1.  It is probably helpful to occasionally view your parenting through the lens of “how would you spend your day, if this was the last day you had.”  (I can tell you one thing.  I wouldn’t have been fretting about cleaning the kitchen counters)

2.  Carry mace.  Those little old ladies are vicious.

Comments

 

misypu said:

How dare she dump her guilt on you?!? Nothing she did made anything easier on you or Micah. I did not hear her offering to push your cart so you could get paper towels and milk. She tried to touch someone else's baby in public! She made a scence and than made you feel guilty about it!  That is not insightful or endearing. That is rude and crazy.
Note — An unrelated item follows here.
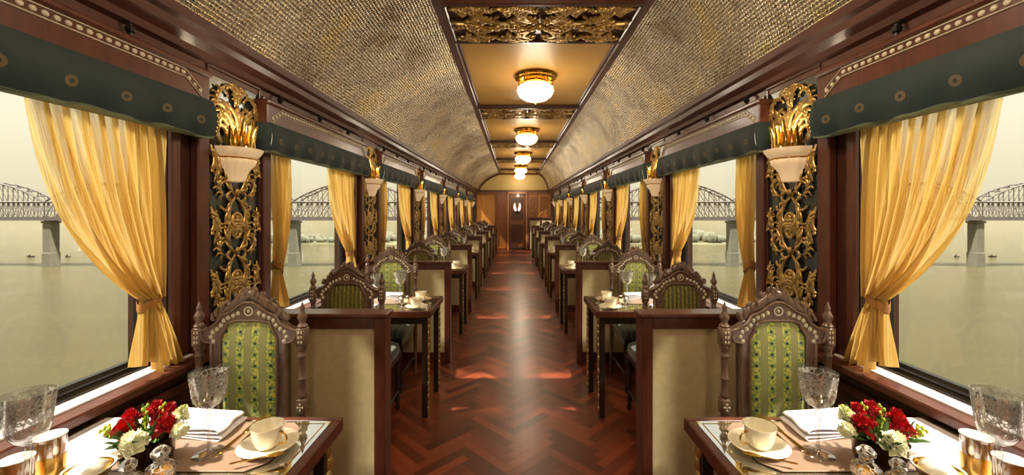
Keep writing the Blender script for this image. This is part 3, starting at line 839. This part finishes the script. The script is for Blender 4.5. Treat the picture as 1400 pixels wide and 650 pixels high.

Living everyday like it is your last if all fine and good, but the kids need picked up, the kitchen cleaned and laundry done. No one likes it when we have to make hard choices, no likes to take their screaming kid to the store but sometimes it has to be done and having people like her interfere is so not helpful. I honestly prefer the nasty looks over that brand of helpfulness.

October 21, 2008 1:48 PM [Delete]
 

marylandmom said:

Okay...as a mother who has lost a child, I still put errands above naps a LOT of the time.  And even I sometimes don't appreciate every snuggle or cuddle opportunity.  

Don't feel guilty.  I promise that a missed nap won't warp Micah for life.  What a nosy old bat!